The Nigeria
National Petroleum Corporation (NNPC) is withholding billions of dollars in
revenue from the government’s coffers despite President Muhammadu Buhari’s war
on corruption, according to a report published Thursday by the Natural Resource
Governance Institute, a New York-based watchdog.
Under Buhari’s
administration, the Nigeria National Petroleum Corporation (NNPC) failed to
remit $4.2 billion — 66 percent of proceeds — to the treasury in the second
half of last year, the report revealed.
The company,
aka NNPC, raked in $6.3 billion from its crude oil sales in the second half of
2015, but only $2.1 billion entered the government’s account. While some of the
company’s withholdings cover known costs, NNPC has not fully explained other
expenses.
“This was 12
percent higher than the withholdings under Goodluck Jonathan in 2013 and 2014,”

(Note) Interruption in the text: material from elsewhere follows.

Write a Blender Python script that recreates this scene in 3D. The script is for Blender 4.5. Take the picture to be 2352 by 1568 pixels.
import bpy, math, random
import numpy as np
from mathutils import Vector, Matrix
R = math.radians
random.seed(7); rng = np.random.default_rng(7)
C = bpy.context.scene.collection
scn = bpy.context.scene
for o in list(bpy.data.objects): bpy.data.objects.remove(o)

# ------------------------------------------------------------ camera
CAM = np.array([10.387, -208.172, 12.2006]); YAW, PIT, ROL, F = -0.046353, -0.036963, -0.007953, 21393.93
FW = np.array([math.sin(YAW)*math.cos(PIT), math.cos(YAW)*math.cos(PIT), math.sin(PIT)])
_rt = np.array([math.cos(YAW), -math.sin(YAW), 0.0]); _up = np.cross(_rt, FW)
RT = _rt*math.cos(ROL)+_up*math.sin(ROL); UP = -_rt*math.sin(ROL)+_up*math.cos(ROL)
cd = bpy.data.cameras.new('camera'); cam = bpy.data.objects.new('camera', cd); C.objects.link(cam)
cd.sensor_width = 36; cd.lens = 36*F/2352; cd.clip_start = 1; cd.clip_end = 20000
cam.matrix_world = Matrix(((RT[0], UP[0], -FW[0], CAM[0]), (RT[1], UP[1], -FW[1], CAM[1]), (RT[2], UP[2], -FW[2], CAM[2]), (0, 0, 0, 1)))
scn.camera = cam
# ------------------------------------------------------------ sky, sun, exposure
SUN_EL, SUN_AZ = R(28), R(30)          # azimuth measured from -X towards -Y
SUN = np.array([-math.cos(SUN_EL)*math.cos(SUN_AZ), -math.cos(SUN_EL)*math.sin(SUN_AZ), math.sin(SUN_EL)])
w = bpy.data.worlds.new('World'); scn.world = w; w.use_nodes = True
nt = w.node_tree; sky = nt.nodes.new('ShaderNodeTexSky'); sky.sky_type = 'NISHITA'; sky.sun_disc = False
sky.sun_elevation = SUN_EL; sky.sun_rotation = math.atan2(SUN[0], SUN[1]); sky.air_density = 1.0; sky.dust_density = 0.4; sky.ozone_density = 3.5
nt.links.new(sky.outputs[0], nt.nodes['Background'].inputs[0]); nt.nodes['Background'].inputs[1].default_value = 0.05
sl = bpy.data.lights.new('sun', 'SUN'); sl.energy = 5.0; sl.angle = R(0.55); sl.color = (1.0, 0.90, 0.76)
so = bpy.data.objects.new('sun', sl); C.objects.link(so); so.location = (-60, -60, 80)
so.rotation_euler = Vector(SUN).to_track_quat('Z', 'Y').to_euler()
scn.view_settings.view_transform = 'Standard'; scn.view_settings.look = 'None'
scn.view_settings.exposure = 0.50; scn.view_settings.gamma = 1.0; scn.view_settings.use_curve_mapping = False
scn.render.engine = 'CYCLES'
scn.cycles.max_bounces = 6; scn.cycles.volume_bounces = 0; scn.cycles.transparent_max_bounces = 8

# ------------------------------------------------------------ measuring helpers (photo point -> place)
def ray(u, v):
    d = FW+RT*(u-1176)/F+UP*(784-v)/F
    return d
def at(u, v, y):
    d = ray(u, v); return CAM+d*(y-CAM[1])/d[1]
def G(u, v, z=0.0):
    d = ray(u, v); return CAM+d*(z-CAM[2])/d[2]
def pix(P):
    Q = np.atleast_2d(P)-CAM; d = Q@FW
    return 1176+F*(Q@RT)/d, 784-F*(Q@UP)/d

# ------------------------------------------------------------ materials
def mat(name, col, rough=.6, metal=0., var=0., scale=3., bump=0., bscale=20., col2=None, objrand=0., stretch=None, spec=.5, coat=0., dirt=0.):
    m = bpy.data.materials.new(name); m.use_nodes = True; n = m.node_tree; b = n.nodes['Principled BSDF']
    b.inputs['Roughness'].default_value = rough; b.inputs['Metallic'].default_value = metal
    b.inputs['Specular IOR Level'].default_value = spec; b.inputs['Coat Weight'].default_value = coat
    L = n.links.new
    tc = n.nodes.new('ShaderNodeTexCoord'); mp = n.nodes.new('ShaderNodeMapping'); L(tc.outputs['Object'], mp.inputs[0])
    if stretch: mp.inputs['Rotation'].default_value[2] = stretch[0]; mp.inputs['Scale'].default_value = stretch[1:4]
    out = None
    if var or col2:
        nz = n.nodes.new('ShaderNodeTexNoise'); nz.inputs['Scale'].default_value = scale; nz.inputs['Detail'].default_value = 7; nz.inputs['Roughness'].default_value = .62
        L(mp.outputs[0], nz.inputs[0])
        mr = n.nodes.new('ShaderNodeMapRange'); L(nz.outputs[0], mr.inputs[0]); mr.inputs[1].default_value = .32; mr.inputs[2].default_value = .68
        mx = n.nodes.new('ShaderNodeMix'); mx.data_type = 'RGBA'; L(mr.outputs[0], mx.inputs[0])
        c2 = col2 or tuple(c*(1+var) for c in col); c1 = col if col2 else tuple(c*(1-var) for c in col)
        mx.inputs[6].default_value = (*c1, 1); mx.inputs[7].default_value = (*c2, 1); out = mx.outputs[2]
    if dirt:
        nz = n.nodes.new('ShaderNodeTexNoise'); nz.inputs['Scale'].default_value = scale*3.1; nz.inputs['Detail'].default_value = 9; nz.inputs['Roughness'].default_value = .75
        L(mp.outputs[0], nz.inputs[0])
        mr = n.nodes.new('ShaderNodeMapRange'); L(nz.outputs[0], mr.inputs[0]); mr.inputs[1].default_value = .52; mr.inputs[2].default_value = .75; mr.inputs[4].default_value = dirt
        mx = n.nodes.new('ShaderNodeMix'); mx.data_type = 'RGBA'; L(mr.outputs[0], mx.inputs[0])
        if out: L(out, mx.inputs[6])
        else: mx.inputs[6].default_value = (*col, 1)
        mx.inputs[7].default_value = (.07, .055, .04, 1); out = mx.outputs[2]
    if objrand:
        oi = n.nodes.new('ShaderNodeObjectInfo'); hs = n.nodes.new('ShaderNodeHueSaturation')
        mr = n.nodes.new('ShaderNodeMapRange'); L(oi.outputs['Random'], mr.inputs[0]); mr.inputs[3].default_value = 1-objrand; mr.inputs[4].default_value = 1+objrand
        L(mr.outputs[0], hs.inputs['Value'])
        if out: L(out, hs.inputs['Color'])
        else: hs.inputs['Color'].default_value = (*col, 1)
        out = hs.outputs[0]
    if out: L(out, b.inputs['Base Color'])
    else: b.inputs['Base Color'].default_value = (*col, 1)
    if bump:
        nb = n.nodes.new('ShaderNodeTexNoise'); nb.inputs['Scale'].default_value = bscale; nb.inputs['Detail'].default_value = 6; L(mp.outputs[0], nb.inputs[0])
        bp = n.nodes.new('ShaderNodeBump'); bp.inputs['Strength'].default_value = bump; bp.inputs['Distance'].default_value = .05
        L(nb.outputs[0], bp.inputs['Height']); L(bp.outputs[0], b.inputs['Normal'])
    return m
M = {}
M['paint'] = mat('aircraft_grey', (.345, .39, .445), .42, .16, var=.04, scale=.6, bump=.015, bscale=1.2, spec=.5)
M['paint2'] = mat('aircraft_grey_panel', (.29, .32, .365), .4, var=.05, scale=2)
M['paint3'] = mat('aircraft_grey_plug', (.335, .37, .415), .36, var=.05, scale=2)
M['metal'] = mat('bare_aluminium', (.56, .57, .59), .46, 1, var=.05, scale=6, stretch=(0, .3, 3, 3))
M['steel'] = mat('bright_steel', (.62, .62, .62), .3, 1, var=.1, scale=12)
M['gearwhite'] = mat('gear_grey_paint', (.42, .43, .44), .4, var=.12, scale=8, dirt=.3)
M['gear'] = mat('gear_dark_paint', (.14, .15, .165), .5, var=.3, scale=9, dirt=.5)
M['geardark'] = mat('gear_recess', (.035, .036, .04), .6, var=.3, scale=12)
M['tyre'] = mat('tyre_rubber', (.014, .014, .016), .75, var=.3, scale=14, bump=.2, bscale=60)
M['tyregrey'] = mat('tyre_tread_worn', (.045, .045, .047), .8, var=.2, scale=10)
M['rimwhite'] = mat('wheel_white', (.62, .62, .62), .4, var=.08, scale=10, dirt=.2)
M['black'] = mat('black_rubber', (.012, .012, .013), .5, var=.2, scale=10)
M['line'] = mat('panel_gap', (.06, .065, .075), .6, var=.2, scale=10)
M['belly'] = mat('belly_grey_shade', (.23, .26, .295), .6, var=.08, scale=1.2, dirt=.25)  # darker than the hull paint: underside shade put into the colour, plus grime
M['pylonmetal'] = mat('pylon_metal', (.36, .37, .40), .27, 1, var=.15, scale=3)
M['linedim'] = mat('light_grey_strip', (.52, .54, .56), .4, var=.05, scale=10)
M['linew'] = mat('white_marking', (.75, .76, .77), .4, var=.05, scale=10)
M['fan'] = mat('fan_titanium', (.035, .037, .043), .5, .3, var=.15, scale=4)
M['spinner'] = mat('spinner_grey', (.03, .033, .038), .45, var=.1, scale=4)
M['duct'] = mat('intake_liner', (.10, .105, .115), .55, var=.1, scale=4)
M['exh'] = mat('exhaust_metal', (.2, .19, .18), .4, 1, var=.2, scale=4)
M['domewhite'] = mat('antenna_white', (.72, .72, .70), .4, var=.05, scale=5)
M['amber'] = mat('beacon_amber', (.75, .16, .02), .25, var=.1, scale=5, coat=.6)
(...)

authors Aaron Sayne and Alexandra Gillies said in the report, obtained by International Business Times. “Corruption
aside, allocating $4.2 billion in six months to NNPC expenses of unknown
priority raises serious questions about fiscal responsibility.”
The report
said it would be cheaper for the Nigerian government to finance its record $30
billion budget for the 2016 fiscal year by reining in NNPC spending rather than
through outside borrowing. Nigeria expects to spend higher than a third of its federal
revenue servicing its debt this year, up from 26 percent last year, the
country’s Debt Management Office said this month.
“The Finance
Ministry has floated plans to fund this year’s appropriations with a further $5
billion in loans from the World Bank and other lenders. These lenders, along
with Nigerian stakeholders, should ask hard questions about the blank check
enjoyed by NNPC before giving a green light to new debt,” the authors warned in
the report.
Buhari, who
was elected in March of last year on an anti-graft and anti-terrorism ticket,
has vowed to clean up corruption within the state-owned oil firm. A report published last
summer by the National Resource Governance Institute found the NNPC withheld
about $12.3 billion from the sale of 110 million barrels of oil over 10
years during the administrations of Presidents Goodluck Jonathan and Umaru
Musa Yar’Adua.
Since taking
office in late May, Buhari has appointed himself as the petroleum minister,
fired the entire board and executive directors of the NNPC and employed a
Harvard-educated lawyer as the company’s managing director to lead reforms. But
Thursday’s report suggests there’s still much work to be done.
“The
leadership could build on gains made to date by clarifying the financial
relationship between the NNPC and the state. Otherwise, oil sector corruption
and waste could return to their prior devastating levels once the president
leaves office or prices rise,” the authors said in the report.